6 thoughts on “Lincoln”

  1. I’ve always liked David Strathairn and even learned how to pronounce his name. He was very good in The Sopranos and is (or was?) excellent in Alphas. For his performance as much as anyone else’s, Lincoln is on my must-see list.

  2. Hi Sean, Congratulations on the new website. I agree, LINCOLN is a superb piece of cinema. The annoying hiccups that Stahr flags are all there. Especially referring to the bill as the “Thirteenth Amendment.”I missed the Spader line that you mentioned, about Lincoln’s portrait on a fifty cent piece, but that story is a little complicated. Lincoln’s portrait did appear on the $10 “Greenbacks” the Union started to issue in 1861 and on a paper fifty cent note the Union began to issue in 1863–the latter so called Fractional Currency to replace the silver coins that had disappeared from circulation. But–there were five separate issues of fractional notes with different designs, and I don’t believe Lincoln portrait showed until the fourth series beginning in 1869. So the problem remains. It’s just very hard to get all the details right even when you have consultants galore.

  3. I haven’t seen Lincoln yet, but I’m not one who believes we have to go to war to solve every problem we come across, I can’t believe that Lincoln couldn’t have found a solution to states rights and slavery in a more peaceful course of action. It seems from the American Revolutionary war to the present it has been one war after another, and I’m not saying that the film is not a great piece of art. The loss of life of all wars is simply staggering, what a waste of humanity.

  4. There’s no doubt Lincoln evolved on many fronts, but on slavery the Lincoln historian David Donald says that Lincoln was naturally anti-slavery and he quotes Lincoln’s remark (in 1864): “I cannot remember when I did not so think, and feel.” Lincoln’s parents belonged to the Separate Baptist church who were opposed to slavery, so Lincoln grew up with such teachings. (See chapter 1, David Donald’s book “Lincoln”, Simon-Schuster, 1995.) As to how slavery factored into Lincoln’s politics (and it certainly did because of the South), that’s more complicated.

  5. Masur, upon whom Coates relies, could not correctly describe the first scene in Lincoln: A violent hand to hand combat between rebel and African American soldiers. Nor could Masur see the southern peace commissioners’ confrontation with the African American soldiers. Masur cannot reduce Keckley’s simple invocation of her son’s sacrifice as an appeal to pity instead of a claim to justice without special pleading for an agenda. I note that Masur was most uncomfortable with the bedroom scene between S. Epatha Merkerson and Tommy Lee Jones.

    I suppose it was Masur’s misleading remarks that led Coates to somehow misread Lincoln’s remarks to Keckley as portraying a firm commitment to racial equality. I can see feeling this scene is misleading for those who aren’t aware of Lincoln’s previous fetish for colonization, but the movie just doesn’t show Lincoln as committed to full equality as Stevens was.

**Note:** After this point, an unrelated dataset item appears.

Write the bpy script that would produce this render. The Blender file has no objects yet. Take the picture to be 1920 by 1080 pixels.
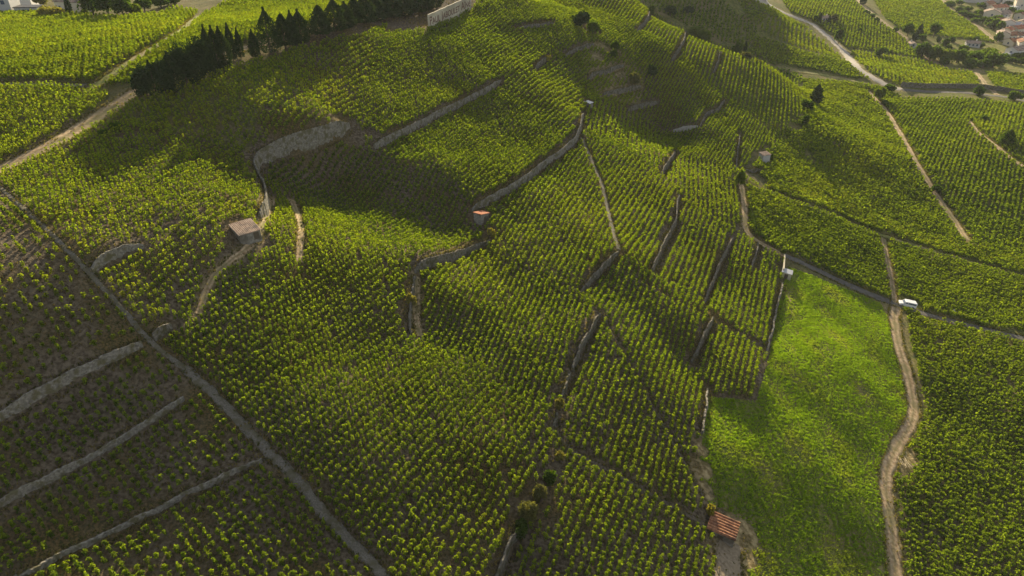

    However, Coates review does actually touch upon strongly the real historical issue in Lincoln, which is its treatment of the Radical positions. It is no accident that Stevens is left mute by both Lincolns’ attacks. Nor is it an accident that the movie doesn’t follow up on Stevens’ announcement of his program. The truth of course is that we have a powerful hint of how Lincoln’s ingrained legalism and caution might play out in his treatment of the New York City “draft riots.” That racist pogrom was a precursor of the Klan’s assault on the freedmen. There is a double irony here. The obvious one, that Daniel Day-Lewis played the lead in Gangs of New York, which grossly falsified the riots. The second of course is the double standard for historical accuracy for Gangs of New York versus Lincoln.